In short, it took all of humanity’s ingenuity to launch the Saturn V.

And it wasn’t just the science and technology of past generations taking part. Along the way, people from around the world were with Apollo 11, even inside their spacecraft. Among the personal items Armstrong and Aldrin brought with them to the Moon was a cassette of Antonin Dvořák’s 9th Symphony. This nineteenth-century masterpiece of classical music, written by the Czech composer while he lived in the United States, was inspired by African American folk music. Dvorak wanted a symphony that expressed the musical potential of Indigenous American and African American cultures, which for too long had been ignored by other composers. The result: a blend of African American folk melodies and Slavic compositional traditions wrapped into a single musical masterpiece—a masterpiece that found its way to the Moon in July 1969.

What you will see in the pages to follow is that the Apollo missions were some of the most incredible adventures humanity has ever witnessed, and just as the world inspired Apollo, the mission, through its accomplishments, returned the favor. Throughout the 1960s, people from all around the globe watched these missions as they happened live, gripped with excitement and wonder.

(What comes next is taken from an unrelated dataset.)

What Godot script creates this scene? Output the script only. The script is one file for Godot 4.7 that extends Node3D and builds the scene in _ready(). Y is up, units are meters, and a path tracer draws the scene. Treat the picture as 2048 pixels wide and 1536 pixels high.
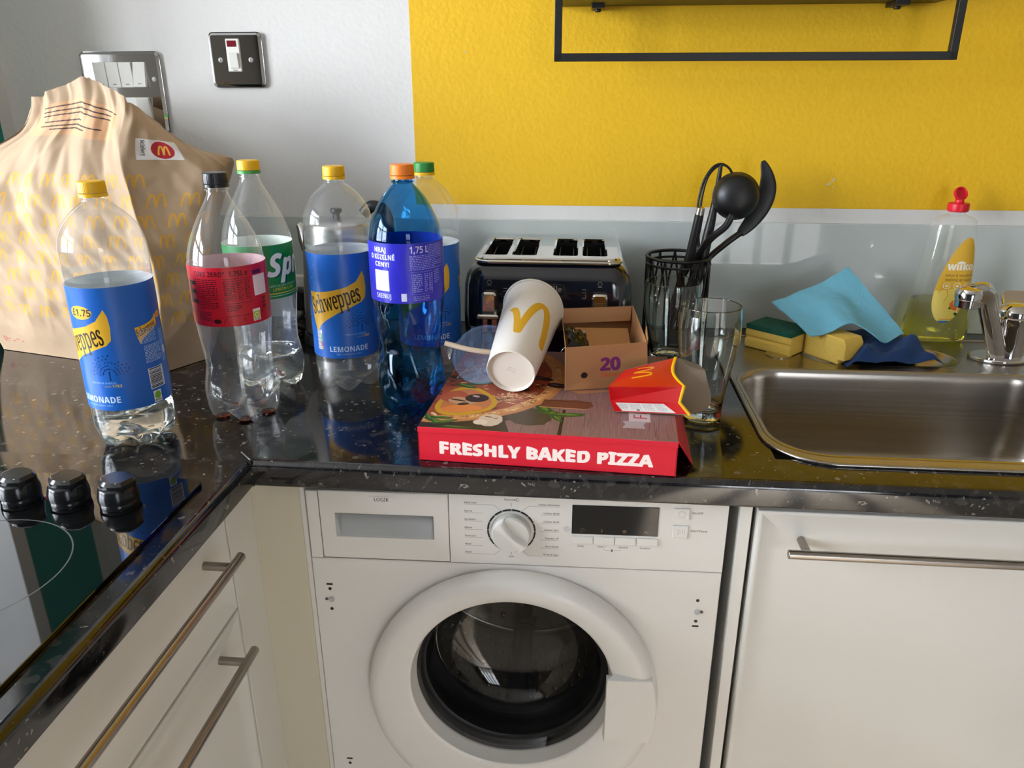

Apollo didn’t happen in a vacuum (pardon the pun). It was intertwined with millions of people’s lives, as participants or observers. In this book, we want you to feel what it was like to be on Earth when humans first touched another world. We also want you to get a sense of what life was like in this different time, five decades ago. From India to Canada, Sudan to Iran, we want to take you around the world and back in time.

We hope you enjoy this sort of global folk history of Apollo that we’ve had the pleasure of hearing and assembling. We are honored to share these stories with the world and, most of all, want to thank those who shared their precious time and memories with us. They have provided us all with a gift, to have the opportunity to relive this unique time in human history.